If you put aside the privacy concerns for a moment, there are both advantages and disadvantages for what ASUS is trying to accomplish. Since it's enabled by default, this method makes installing drivers and system software easier than ever, since it also gets the network controller to work. It's particularly useful given that motherboard vendors continue to ship drivers on a DVD, and optical disc drives are on the decline, leaving people with little option but to copy their drivers onto a USB flash drive, just to get the NIC working. The application also fetches the very latest (most stable) versions of drivers found on ASUS website. The most obvious disadvantage is cybersecurity. If any of ASUS' on-chip code has security vulnerabilities that can be exploited, there is little way to fix it but with BIOS updates from ASUS.

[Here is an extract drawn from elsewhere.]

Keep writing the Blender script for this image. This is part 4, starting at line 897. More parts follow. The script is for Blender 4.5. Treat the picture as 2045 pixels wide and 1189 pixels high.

ASUS needs to make a few changes and release UEFI BIOS updates, on the double. One option could be to disable the Armour Create option in BIOS by default, so unsuspecting users don't get these files. It could be advertised in the home-screen of the UEFI setup instead. Another option could be to properly clean up the installed files if the users chooses to not use Armoury Crate and not install them again on next reboot. Also required is a GPDR-compliant license agreement, that clarifies which data is collected, how it is processed, and whether it is shared with third parties. While this probably won't happen, some kind of ASUS warranty to include liability for any future malware that exploits WPBT to survive OS reinstalls, would go a long way.

We're sure that as a market-leading motherboard vendor, the intentions behind this couldn't have been bad. It only needs a bit of polish, and a lot of transparency with the user.